Tullow to drill three wells
The Stena Forth which drilled the Jethro well.(Image source: Stena Drilling)
The Stena Forth which drilled the Jethro well.(Image source: Stena Drilling)

…in new oil search in Orinduik Block
…pumping US$80M into programme

UK-BASED oil company, Tullow Oil plc, is injecting US$80M to drill three wells offshore Guyana, the company’s spokesman, George Cazenove, disclosed during an exclusive interview with Guyana Chronicle on Wednesday.

Tullow Oil, parent company of Tullow Guyana B.V., is a leading independent oil and gas exploration and production company, which has interests in 90 exploration and production licences across 16 countries that are in West Africa, East Africa and ‘New Ventures’, which includes Guyana and French Guiana.

Cazenove said Tullow Oil returns to drill offshore Guyana after an unsuccessful drilling exercise with Repsol in 2012. He said the first of the three wells – Jethro – will be drilled in the Orinduik Block in June, 2019 using the Stena Forth Drillship which is currently operating in Ghana. It was explained after a period of 30-45 days, the results would be available. Stena Forth will then proceed to drill the Joe well also in the Orinduik Block. The Carapa well, however, will be drilled in the Kanuku Block later in the year by Repsol.
“There are three wells, they are very exciting for us, we are excited about their potential but they are exploration wells. There are absolutely no guarantees,” the Tullow Oil Spokesman said. The drilling exercise is being conducted following 3D seismic operations in the Orinduik Block were completed in September 2017.

With U.S oil giant ExxonMobil putting its gross recoverable resource estimate to more than 5.5 billion barrels of oil equivalent in the Stabroek Block in Guyana, Cazenove said is cognizant of the country’s potential.

“We know the potential of Guyana; we have seen what Exxon has done, we are obviously impressed with what they have done and see that potential but I think it is important to realize that the wells that we are dripping this year they are exploration wells,” he said.
According to a Production Sharing Agreement (PSA) signed between the Government of Guyana, Tullow Guyana B.V and Eco (Atlantic) Guyana Inc, the country could benefit from as much as 60 per cent in oil profit, including a one per cent royalty once the explorations are successful and the companies start pumping for oil in the Orinduik Block.

Tullow Oil’s spokesman George Cazenove (Adrian Narine)

However, Cazenove said Tullow is taking it one step at a time, noting that its next action is dependent on the results of the explorations. Last Friday, an Order was laid in the National Assembly to give Tullow Guyana BV and Eco (Atlantic) Guyana Inc a number of tax exemptions.

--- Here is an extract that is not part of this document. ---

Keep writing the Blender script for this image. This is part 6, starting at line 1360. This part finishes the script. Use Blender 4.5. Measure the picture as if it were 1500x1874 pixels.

Meanwhile, according to the Petroleum Contract, which was signed on January 14, 2016, once the recoverable costs have been satisfied, the profit will be shared between the government and the contractor for each field, based on an established system. This could see Guyana receiving a profit share as high as 60 per cent and as low as 50 per cent. For the first 25,000 barrels of oil, Guyana is in line to receive a profit of 50 per cent. For the next 25,000 barrels, the country’s profit would increase to 52.5 per cent and 55 per cent for the next 15,000 barrels. For the subsequent batch of 15,000 barrels of oil, Guyana would benefit from a 57.5 per cent profit and 60 per cent profit for more than 80, 000 barrels of oil. The profit will be shared between the government and contractor on a monthly basis.

According to Article 15:06 of the Petroleum Agreement, a one per cent royalty is included in the government’s share of profit. “The government’s share of profit oil specified in Article 11 includes royalty payable by the contractor at the rate of one per cent of crude oil produced and sold, and delivery to the minister, pursuant to Article 14 of his share of profit oil equivalent to royalty shall constitute payment of such royalty in kind,” the agreement states.

The agreement also provides for associated gas produced from an oil field within the contract area to be used for the purposes of the operations of production and production enhancement of oil fields, such as gas injection, gas lifting and power generation.